For dwelling units, 220.82 optional method still applies: 100% of the first 10 kVA, 40% of the remainder, plus the largest of HVAC loads per 220.82(C). Watts divided by voltage gives you amps, and amps drive your service size.

  • General lighting: 3 VA per square foot (220.41)
  • Small appliance branch circuits: 1500 VA each, minimum two (220.52(A))
  • Laundry branch: 1500 VA (220.52(B))
  • Fixed appliances over 1/4 HP or 500W: nameplate rating
  • EV charging: per 625.42, now explicitly included in service calcs under 2023 changes

GFCI, AFCI, and Resistance to Ground

NEC 210.8(A) and 210.8(B) expanded GFCI coverage in 2023, including single-phase receptacles 150V to ground, 50A or less, and three-phase receptacles 150V to ground, 100A or less, in the locations listed. The device works by detecting a current imbalance as small as 5 mA between hot and neutral.

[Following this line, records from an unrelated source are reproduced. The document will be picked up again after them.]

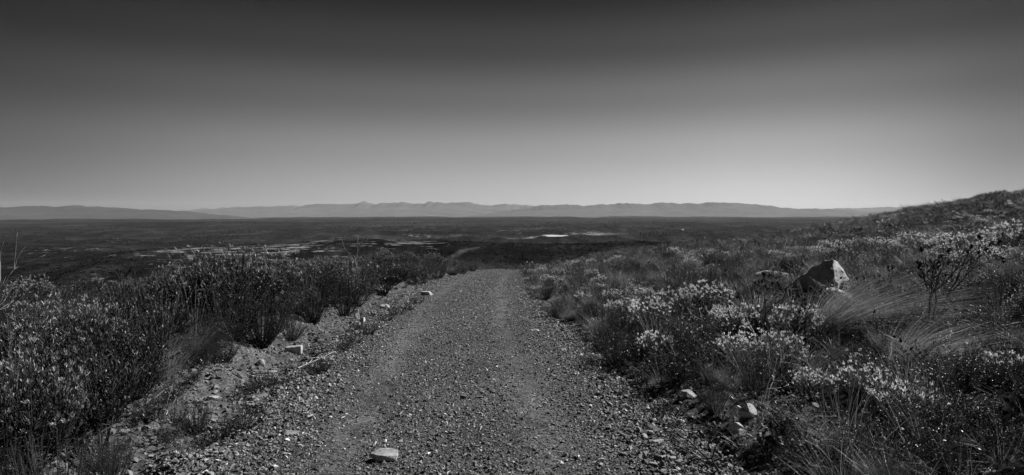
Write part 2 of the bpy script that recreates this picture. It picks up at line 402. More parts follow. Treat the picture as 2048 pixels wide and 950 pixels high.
# road: its own sheet whose edges sink under the verge
ry = np.concatenate([np.linspace(-8, 2, 60), 2 + (np.geomspace(1, 60, 900) - 1)])
rt = np.linspace(-1, 1, 240)
RT, RY = np.meshgrid(rt, ry, indexing='ij')
hw = road_hw(RY) + .28
RX = road_c(RY) + RT * hw
def road_z(x, y):
    dx = x - road_c(y); t = np.abs(dx) / (road_hw(y) + .28)
    rut = -.022 * (np.exp(-((dx - .72) / .2) ** 2) + np.exp(-((dx + .78) / .2) ** 2))
    base = near_z(x, y, False)
    far = 1 - .6 * ss(y, 8, 25)
    return base + .022 + rut + .014 * fbm(x * 3.0, y * 2.2, 3, 61) + far * (.010 * fbm(x * 15, y * 15, 3, 71) + .008 * fbm(x * 45, y * 45, 2, 75)) - .085 * ss(t + .12 * fbm(x * 2.2, y * 2.2, 3, 81), .84, 1.0)
road_me = grid_mesh('road', RX, RY, road_z(RX, RY), road_mat(), flip=False)
wdx = RX - road_c(RY) + .10 * fbm(RX * .6, RY * .5, 3, 401)
wear = np.clip(np.exp(-((wdx - .72) / .2) ** 2) + np.exp(-((wdx + .78) / .2) ** 2), 0, 1) * np.clip(.75 + 1.3 * fbm(RX * 1.3, RY * .5, 4, 411), 0, 1)
a = road_me.attributes.new('wear', 'FLOAT', 'POINT'); a.data.foreach_set('value', wear.ravel().astype(np.float32))
tag(obj('road', road_me), kind='structure')
def surf(x, y):
    x = np.asarray(x, float); y = np.asarray(y, float); g = terrain(x, y)
    return np.where(np.abs(x - road_c(y)) < road_hw(y) + .28, np.where(y < 58, np.maximum(g, road_z(x, y)), g), g)

# pond in the valley, the sky's reflection put into its pale colour
a = np.linspace(0, 2 * np.pi, 64, endpoint=False); mb = MB()
rr_ = 1 + .16 * np.sin(3 * a + 1) + .10 * np.sin(5 * a) + .05 * np.sin(11 * a + 2)
V = np.stack([POND[0] + 66 * rr_ * np.cos(a), POND[1] + 150 * rr_ * np.sin(a), np.full(64, POND[2] + .1)], 1)
mb.add(V, np.arange(64)[None, :])
tag(obj('water', mb.mesh('water', mat('sky_bright_water', .75, .12, 0, 0))), kind='structure')

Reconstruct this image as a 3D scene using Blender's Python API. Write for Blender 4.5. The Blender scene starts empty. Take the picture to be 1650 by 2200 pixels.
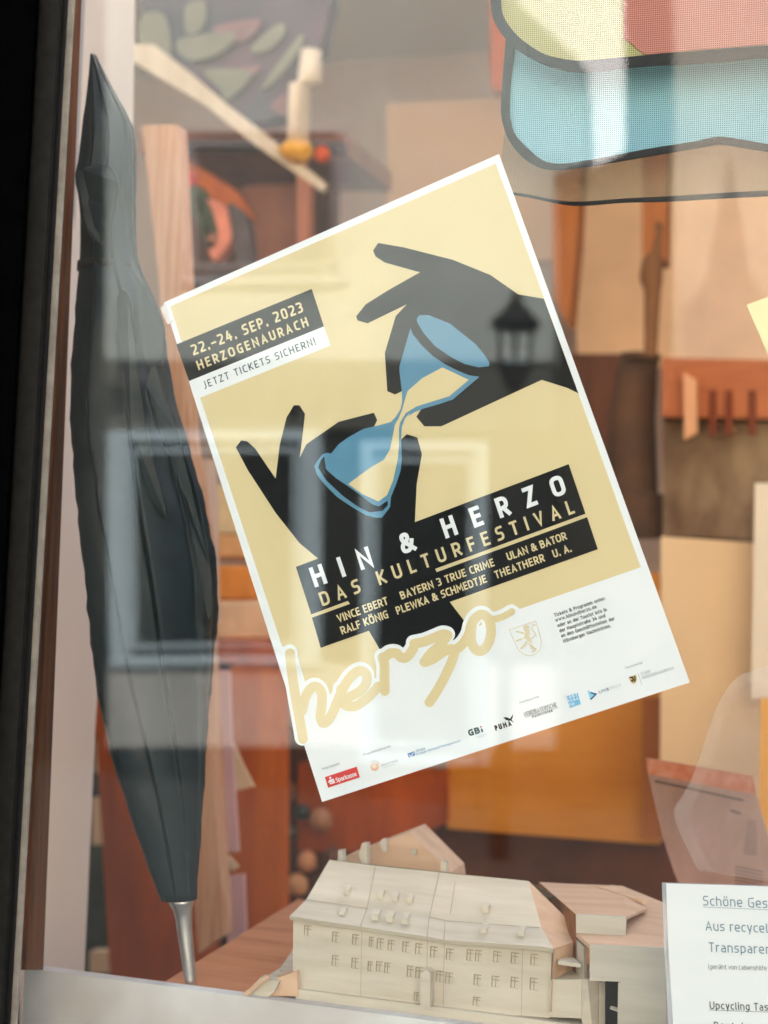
import bpy, math, random
from mathutils import Vector, Matrix
random.seed(7)
SC = bpy.context.scene
COL = SC.collection

# ------------------------------------------------------------------ camera
W, H, F = 1650.0, 2200.0, 3200.0          # frame the measurements were taken in, focal length in its units
YAW, PITCH, ROLL = -0.3136, 0.0452, 0.0357
EYE = Vector((0.3328, -1.0878, 1.60 - 0.0764))
fw = Vector((math.sin(YAW) * math.cos(PITCH), math.cos(YAW) * math.cos(PITCH), math.sin(PITCH)))
r0 = Vector((math.cos(YAW), -math.sin(YAW), 0)); u0 = r0.cross(fw)
RT = math.cos(ROLL) * r0 + math.sin(ROLL) * u0
UP = -math.sin(ROLL) * r0 + math.cos(ROLL) * u0
cd = bpy.data.cameras.new('camera'); cam = bpy.data.objects.new('camera', cd); COL.objects.link(cam)
cd.sensor_fit = 'VERTICAL'; cd.sensor_height = 24.0; cd.lens = 24.0 * F / H
cd.clip_start = 0.02; cd.clip_end = 300
M = Matrix((RT, UP, -fw)).transposed().to_4x4(); M.translation = EYE
cam.matrix_world = M
SC.camera = cam

DEEP = 1.0                                 # stretch of the shop's depth behind the display
def P(px, py, Y):
    "the point of the vertical plane at depth Y seen at (px, py) of the photograph"
    d = fw * F + RT * (px - W / 2) + UP * (H / 2 - py)
    if Y > .35: Y *= DEEP
    return EYE + d * ((Y - EYE.y) / d.y)
def PZ(px, py, Z):
    "the point of the level plane at height Z seen there"
    d = fw * F + RT * (px - W / 2) + UP * (H / 2 - py)
    return EYE + d * ((Z - EYE.z) / d.z)
cd.dof.use_dof = True
cd.dof.focus_distance = (P(900, 1050, 0.004) - EYE).dot(fw)
cd.dof.aperture_fstop = 3.5

# ------------------------------------------------------------------ light
SUN_EL = math.radians(42); SUN_AZ = math.radians(18)
wd = bpy.data.worlds.new('World'); SC.world = wd; wd.use_nodes = True
nt = wd.node_tree; bg = nt.nodes['Background']
sk = nt.nodes.new('ShaderNodeTexSky'); sk.sky_type = 'NISHITA'; sk.sun_disc = False
sk.sun_elevation = SUN_EL; sk.sun_rotation = SUN_AZ; sk.dust_density = 4.0; sk.ozone_density = 0.5
nt.links.new(sk.outputs[0], bg.inputs[0]); bg.inputs[1].default_value = 0.15
sl = bpy.data.lights.new('sun', 'SUN'); sl.energy = 2.7; sl.angle = math.radians(0.5); sl.color = (1.0, 0.93, 0.82)
so = bpy.data.objects.new('sun', sl); COL.objects.link(so); so.location = (0, 20, 25)
so.rotation_euler = (SUN_EL - math.radians(90), 0, -SUN_AZ)   # the sun stands behind the shop and lights the houses opposite
SC.view_settings.view_transform = 'Standard'; SC.view_settings.look = 'None'
SC.view_settings.exposure = 2.2; SC.view_settings.gamma = 1.0
SC.view_settings.use_curve_mapping = False
SC.cycles.max_bounces = 10; SC.cycles.diffuse_bounces = 5; SC.cycles.glossy_bounces = 5
SC.cycles.transparent_max_bounces = 24; SC.cycles.transmission_bounces = 8
SC.cycles.sample_clamp_indirect = 6.0

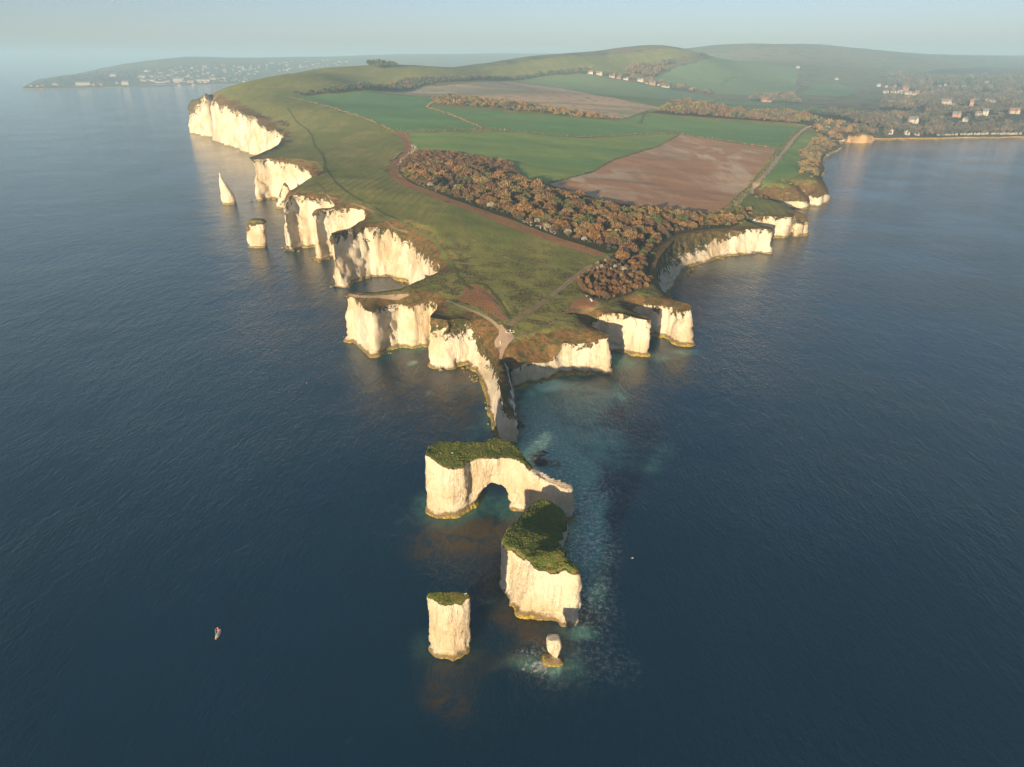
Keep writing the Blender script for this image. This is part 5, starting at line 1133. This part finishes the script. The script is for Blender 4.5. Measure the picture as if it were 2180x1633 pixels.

That 5 mA is Ohm's Law in action: a human body at roughly 1000 ohms across 120V passes 120 mA, which is lethal.

Ground fault paths depend on low-impedance bonding per 250.4(A)(5). If fault current cannot return to source fast enough to trip the overcurrent device, the fault burns instead of clearing. Run the math: a 20A breaker needs roughly 100A to trip instantly on its magnetic curve. At 120V, that means the total fault loop impedance must be under 1.2 ohms.

Conductor Ampacity and Temperature

Resistance rises with temperature. Table 310.16 ampacities assume a 30°C ambient. Hotter ambient, higher resistance, more I²R heat, lower allowable current. Correction factors in 310.15(B) are not optional on attic pulls, rooftop conduit, or boiler rooms.

The 2023 NEC clarified 310.15(C) adjustment for conduit exposed to sunlight on rooftops, reverting some of the more conservative 2017 rooftop adders. Still check the table. A run of #12 THHN in a rooftop EMT at noon in July is not a 20A circuit anymore.

Before you derate, count the current-carrying conductors in the raceway. Neutrals on a 3-phase wye carrying nonlinear loads count. That triplen harmonic current is real amps, real heat.
  • 4 to 6 CCCs: 80% ampacity
  • 7 to 9 CCCs: 70%
  • 10 to 20 CCCs: 50%
  • Ambient above 30°C: apply 310.15(B)(1) multiplier

Quick Field Checks

Keep a mental checklist when something does not add up. Low voltage at the load with correct voltage at the panel means resistance in the conductor, a connection, or the device. Measure voltage drop under load, not open circuit. An open neutral will read 120V everywhere until you pull a trigger.

High amp draw on a known load points to low voltage, shorted windings, or a mechanical bind on a motor. A motor pulling locked rotor amps continuously is a fire waiting for an ignition source. Clamp it, read it, compare to nameplate FLA, and act on the number.

  1. Verify voltage at source and load
  2. Measure current under actual operating conditions
  3. Calculate expected resistance, compare to measured
  4. Check terminations before blaming the conductor
  5. Document readings for the next tech and for the AHJ

Ohm's Law does not care about your schedule. Run the numbers, size the wire, torque the lugs, and the 2023 NEC takes care of itself.